Analyzing more than 27 million hands of No-Limit Texas Hold’em, a Cornell researcher has found that the more hands players win, the less money they’re likely to collect – especially when it comes to novice players. The study was published in the Journal of Gambling Studies.
Cornell’s Kyle Siler hypothesizes that the multiple wins are likely for small stakes, and the more you play, the more likely you will eventually be walloped by occasional – but significant – losses. “[The finding] coincides with observations in behavioral economics that people overweigh their frequent small gains vis-à-vis occasional large losses, and vice versa,” Siler explained.

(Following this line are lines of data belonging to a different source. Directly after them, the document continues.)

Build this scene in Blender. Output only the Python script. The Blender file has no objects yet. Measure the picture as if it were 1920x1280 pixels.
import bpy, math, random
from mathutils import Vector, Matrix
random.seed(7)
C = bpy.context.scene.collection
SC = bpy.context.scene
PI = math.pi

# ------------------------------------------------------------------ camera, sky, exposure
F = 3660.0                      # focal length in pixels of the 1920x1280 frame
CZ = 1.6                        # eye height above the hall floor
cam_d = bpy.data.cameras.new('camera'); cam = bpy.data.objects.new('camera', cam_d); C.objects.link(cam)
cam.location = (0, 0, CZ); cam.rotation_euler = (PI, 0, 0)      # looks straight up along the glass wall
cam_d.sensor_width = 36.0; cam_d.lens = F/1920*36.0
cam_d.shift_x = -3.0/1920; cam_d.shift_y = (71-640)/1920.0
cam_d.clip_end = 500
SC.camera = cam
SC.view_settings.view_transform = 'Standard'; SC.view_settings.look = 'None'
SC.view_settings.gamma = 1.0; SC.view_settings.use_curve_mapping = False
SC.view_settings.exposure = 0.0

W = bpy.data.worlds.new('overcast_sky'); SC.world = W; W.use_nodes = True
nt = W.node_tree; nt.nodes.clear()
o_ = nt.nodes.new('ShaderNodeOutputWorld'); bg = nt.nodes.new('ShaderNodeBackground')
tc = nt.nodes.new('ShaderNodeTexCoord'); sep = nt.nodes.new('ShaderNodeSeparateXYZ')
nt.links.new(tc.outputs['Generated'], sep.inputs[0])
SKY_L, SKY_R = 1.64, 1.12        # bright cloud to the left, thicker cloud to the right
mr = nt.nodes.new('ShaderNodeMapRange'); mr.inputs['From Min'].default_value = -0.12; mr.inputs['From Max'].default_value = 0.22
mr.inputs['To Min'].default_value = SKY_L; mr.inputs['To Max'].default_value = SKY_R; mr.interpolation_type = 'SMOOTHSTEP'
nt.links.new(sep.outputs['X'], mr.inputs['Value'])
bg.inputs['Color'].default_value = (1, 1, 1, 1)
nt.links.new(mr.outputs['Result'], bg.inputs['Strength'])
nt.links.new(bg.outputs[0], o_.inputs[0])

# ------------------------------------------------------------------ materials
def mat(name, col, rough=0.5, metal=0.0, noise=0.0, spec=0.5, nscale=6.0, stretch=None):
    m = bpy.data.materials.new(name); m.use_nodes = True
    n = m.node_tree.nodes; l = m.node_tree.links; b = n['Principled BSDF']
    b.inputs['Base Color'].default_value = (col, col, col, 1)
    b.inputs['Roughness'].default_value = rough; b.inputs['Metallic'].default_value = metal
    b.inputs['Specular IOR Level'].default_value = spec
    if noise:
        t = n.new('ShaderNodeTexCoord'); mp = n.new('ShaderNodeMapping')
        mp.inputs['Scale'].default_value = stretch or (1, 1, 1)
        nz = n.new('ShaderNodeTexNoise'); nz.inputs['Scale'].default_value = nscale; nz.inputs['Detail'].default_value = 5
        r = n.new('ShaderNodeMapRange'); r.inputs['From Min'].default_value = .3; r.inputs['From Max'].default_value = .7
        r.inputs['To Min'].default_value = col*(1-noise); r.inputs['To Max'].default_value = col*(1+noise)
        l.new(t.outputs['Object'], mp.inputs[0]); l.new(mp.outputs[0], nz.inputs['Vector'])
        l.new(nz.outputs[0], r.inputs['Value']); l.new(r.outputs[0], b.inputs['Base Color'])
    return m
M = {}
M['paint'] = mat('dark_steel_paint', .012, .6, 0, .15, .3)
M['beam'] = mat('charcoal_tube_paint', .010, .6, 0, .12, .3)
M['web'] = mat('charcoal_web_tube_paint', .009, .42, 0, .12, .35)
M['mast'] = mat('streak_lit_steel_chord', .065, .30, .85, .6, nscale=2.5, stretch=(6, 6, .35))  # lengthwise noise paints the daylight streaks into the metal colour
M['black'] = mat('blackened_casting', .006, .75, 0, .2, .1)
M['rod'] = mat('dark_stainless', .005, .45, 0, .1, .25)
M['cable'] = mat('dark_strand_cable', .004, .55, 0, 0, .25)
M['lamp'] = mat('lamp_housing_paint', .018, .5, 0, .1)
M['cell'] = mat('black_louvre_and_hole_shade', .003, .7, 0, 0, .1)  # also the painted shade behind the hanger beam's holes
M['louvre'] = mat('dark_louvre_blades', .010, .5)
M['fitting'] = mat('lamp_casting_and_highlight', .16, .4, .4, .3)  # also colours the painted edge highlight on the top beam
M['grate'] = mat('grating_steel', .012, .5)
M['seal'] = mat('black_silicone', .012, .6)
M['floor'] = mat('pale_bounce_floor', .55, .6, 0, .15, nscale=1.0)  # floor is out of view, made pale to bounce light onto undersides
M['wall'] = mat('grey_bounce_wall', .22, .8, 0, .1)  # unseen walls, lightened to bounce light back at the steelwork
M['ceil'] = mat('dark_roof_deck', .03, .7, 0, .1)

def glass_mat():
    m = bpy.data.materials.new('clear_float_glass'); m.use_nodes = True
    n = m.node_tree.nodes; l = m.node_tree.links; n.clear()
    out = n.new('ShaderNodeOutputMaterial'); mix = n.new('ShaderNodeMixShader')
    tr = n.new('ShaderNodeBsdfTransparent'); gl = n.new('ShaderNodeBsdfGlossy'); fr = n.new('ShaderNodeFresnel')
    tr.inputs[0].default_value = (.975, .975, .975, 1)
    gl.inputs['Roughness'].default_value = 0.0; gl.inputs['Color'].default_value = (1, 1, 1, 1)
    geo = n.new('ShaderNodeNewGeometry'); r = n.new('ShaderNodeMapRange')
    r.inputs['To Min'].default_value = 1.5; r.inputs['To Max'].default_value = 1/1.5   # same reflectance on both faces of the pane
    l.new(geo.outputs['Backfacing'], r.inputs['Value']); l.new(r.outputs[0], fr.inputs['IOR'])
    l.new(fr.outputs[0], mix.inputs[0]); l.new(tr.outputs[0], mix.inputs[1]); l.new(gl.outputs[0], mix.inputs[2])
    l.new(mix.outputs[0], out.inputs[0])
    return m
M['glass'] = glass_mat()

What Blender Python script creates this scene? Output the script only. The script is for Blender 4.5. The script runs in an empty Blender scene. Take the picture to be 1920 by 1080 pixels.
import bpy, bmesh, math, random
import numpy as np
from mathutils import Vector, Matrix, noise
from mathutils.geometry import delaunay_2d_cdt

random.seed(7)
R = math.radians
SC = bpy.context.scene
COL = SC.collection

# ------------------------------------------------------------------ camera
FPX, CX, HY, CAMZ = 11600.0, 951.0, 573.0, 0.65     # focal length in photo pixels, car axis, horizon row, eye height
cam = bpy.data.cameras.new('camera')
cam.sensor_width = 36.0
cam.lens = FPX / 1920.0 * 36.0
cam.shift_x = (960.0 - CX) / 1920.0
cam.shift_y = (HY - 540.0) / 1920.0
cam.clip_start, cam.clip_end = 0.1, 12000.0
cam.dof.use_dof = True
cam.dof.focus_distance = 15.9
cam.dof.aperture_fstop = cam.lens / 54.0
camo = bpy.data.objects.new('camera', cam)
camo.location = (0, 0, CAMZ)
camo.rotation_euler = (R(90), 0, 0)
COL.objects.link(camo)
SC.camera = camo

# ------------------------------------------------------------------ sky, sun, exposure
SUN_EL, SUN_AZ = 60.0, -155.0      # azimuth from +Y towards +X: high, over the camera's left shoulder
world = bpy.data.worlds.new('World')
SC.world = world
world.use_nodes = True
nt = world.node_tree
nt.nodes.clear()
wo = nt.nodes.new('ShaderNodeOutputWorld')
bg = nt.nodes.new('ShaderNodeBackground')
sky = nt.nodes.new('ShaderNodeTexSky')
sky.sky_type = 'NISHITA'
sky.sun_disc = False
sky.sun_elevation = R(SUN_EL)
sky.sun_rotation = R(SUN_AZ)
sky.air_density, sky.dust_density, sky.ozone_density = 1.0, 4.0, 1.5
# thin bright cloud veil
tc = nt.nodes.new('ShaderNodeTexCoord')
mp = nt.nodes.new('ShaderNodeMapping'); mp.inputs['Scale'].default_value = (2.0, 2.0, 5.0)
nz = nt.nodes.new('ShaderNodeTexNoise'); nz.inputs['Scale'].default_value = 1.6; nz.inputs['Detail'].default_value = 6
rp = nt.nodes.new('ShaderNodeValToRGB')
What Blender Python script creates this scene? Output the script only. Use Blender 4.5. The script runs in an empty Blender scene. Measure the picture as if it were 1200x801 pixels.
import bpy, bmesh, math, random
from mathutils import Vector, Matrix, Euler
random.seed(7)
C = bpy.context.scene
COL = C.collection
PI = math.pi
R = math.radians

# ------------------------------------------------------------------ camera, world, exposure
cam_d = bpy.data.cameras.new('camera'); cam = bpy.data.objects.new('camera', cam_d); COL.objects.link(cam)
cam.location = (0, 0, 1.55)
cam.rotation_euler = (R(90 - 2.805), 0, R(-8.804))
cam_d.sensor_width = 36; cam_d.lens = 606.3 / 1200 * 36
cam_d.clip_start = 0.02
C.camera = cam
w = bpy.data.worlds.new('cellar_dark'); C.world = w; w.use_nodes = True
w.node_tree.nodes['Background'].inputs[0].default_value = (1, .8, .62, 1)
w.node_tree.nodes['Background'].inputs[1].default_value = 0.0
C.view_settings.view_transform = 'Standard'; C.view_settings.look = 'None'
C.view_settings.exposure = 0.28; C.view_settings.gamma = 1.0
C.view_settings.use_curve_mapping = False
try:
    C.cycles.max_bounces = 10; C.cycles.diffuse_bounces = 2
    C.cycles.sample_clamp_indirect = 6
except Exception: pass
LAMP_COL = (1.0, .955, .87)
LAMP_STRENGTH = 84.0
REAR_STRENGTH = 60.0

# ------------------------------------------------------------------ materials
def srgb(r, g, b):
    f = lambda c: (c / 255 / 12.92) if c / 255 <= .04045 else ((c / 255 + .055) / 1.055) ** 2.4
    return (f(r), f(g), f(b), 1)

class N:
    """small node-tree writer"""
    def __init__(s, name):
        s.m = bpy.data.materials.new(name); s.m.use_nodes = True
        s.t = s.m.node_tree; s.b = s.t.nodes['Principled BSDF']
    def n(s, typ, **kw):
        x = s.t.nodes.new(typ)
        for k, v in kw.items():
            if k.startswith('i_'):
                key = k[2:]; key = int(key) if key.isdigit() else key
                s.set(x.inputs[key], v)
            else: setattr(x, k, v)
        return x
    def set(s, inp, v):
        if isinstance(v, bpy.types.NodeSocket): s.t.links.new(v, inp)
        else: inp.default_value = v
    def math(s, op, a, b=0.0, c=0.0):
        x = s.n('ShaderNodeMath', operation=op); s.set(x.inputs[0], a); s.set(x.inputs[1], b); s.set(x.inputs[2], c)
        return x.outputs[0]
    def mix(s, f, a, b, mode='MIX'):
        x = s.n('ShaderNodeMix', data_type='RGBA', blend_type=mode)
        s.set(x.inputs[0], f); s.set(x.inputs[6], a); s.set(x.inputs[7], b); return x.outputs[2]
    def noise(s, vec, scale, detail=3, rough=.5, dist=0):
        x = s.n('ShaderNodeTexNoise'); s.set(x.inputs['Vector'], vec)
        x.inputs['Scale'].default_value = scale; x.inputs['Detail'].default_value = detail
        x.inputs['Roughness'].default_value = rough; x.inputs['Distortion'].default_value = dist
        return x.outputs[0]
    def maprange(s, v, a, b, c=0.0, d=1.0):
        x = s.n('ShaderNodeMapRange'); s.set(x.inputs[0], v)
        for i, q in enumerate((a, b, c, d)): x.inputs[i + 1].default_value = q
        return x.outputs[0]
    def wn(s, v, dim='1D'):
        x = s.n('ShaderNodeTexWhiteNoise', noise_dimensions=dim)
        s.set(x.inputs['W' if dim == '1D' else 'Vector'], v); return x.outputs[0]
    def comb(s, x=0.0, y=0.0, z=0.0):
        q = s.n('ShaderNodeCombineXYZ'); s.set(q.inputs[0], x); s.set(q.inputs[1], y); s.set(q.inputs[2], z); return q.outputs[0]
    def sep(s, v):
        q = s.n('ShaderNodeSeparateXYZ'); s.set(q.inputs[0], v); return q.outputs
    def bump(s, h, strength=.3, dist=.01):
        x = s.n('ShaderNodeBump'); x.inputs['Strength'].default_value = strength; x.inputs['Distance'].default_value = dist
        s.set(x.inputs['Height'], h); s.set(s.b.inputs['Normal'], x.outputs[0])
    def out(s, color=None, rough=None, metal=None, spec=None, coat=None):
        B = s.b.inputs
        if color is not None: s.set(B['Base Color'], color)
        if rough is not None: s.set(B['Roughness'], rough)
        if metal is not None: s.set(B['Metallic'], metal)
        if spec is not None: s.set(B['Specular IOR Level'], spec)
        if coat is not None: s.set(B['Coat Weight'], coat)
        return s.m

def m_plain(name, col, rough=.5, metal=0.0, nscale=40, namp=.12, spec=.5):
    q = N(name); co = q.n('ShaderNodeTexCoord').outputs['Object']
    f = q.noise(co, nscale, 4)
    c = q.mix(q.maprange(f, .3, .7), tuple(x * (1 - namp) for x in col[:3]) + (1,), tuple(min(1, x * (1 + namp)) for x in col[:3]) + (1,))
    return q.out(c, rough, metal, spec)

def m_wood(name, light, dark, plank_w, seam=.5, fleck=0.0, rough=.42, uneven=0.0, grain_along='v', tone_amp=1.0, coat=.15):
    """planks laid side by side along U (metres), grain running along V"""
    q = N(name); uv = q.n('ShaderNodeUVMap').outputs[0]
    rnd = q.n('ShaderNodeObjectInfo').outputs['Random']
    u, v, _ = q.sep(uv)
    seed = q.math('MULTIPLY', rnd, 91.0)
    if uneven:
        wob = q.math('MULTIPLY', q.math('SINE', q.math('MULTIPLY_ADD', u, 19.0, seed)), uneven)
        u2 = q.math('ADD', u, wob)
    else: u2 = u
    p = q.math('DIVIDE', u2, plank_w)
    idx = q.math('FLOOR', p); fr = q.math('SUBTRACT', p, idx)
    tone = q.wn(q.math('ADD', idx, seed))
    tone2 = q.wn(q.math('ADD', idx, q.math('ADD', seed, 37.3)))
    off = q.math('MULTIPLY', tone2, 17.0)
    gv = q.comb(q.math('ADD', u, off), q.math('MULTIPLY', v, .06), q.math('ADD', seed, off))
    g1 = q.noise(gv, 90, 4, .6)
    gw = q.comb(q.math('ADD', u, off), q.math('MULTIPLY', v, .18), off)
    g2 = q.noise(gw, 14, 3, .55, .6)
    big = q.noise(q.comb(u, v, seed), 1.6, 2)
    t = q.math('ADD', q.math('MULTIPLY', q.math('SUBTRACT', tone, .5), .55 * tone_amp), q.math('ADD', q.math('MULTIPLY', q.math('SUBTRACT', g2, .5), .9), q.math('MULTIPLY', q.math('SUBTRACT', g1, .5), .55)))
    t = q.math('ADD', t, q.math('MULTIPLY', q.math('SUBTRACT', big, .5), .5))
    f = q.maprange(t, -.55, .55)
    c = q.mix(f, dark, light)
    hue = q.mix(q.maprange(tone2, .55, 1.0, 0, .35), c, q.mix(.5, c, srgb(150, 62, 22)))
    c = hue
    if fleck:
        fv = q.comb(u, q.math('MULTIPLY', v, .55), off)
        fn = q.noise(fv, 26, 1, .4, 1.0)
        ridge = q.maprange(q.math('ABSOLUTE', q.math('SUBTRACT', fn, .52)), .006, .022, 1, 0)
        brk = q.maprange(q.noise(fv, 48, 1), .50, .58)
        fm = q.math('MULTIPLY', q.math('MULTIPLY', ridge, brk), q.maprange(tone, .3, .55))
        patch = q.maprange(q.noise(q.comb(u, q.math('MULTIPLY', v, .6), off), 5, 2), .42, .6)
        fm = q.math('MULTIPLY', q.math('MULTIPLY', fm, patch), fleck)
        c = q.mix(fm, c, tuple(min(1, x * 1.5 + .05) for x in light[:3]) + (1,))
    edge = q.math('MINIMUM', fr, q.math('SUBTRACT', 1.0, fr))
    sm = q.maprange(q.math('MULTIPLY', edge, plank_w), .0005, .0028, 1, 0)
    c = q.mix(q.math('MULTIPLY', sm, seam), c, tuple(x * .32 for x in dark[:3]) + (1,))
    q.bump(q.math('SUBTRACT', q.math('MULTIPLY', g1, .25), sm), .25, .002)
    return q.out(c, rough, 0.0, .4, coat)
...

In other words, players feel positively reinforced by their streak of wins but have difficulty fully understanding how their occasional large losses offset their gains.
Interestingly, Siler’s research also established that for small-stakes players, small pairs (from twos to sevens) were actually more valuable than medium pairs (eights through jacks). “This is because small pairs have a less ambiguous value, and medium pairs are better hands but have more ambiguous values that small-stakes players apparently have trouble understanding,” said Siler, a poker aficionado himself.
Siler concludes that in online poker, the biggest opponent for many players may be themselves, “given the challenges of optimizing one’s mindset and strategies, both in the card game and the meta-games of psychology, rationality and socio-economic arbitrage which hover beneath it,” he mused.